In America, we sue anybody for anything. The question is do you have a claim recognized under the law you can win with.

As to my former buddy, the answer here is: It depends on the lease terms between your buddy and his landlord.

A tenant under a lease does not owe a duty of care to third parties for maintaining the leased property when the tenant did not have the right of exclusive control over that spot of property that caused the injury.

Determining if a tenant has a right of exclusive control is found in the lease agreement between the tenant and landlord. Does the lease have language that says the tenant shall have exclusive control over the premises? Or does it say that tenant shall not make alterations to the premises without the consent of the landlord?

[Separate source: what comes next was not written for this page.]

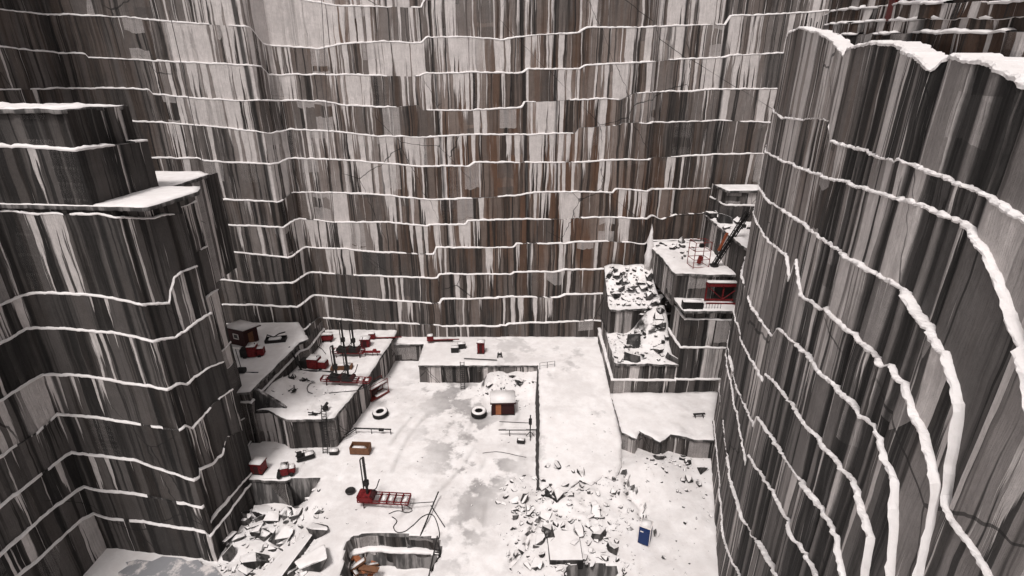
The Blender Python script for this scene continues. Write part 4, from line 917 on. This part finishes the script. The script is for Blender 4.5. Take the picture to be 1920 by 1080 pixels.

These are terms that a judge would have to flush through to decide if the tenant had exclusive possession and therefore a duty of care owed to me when that awning came down on me. In personal injury cases, the judge makes the determination if a duty of care to maintain property is owed. A jury would then decide if a breach of that duty of care occurred which caused an injury.

Typical are situations where there is an apartment complex or commercial strip mall and someone is injured in a building stairwell or foyer, or in the yard, sidewalk or parking lot one might cross to get to the building. Those are often referred to as “commons” areas, and typically a tenant does not have a right of exclusive control in those areas, and therefore no duty to maintain.

Then again, suppose the commercial lease says the tenant shall maintain the parking lot and all access areas. Voila! The tenant may then have an exclusive right of control of the parking lot, and thus owes a duty to use reasonable care to maintain the parking lot.

Sometimes a lease is vague as to exclusive possession rights. This might be typical for house leases where the rent was verbally agreed upon with no detail as to who is specifically to control what.

Trying to decide what the parties agreed on for the right of control may have to be determined through their actions during the lease. Did tenant do a repair to the awning and the landlord knew and never objected? Thus, maybe by implied agreement, the tenant had exclusive control of the premises, and thus had a duty to use reasonable care to maintain that awful awning.

I have no hesitation to sue my now-ex-buddy anyway.

In addition to my injury, that knucklehead owes me money I loaned him for his fantasy league losses.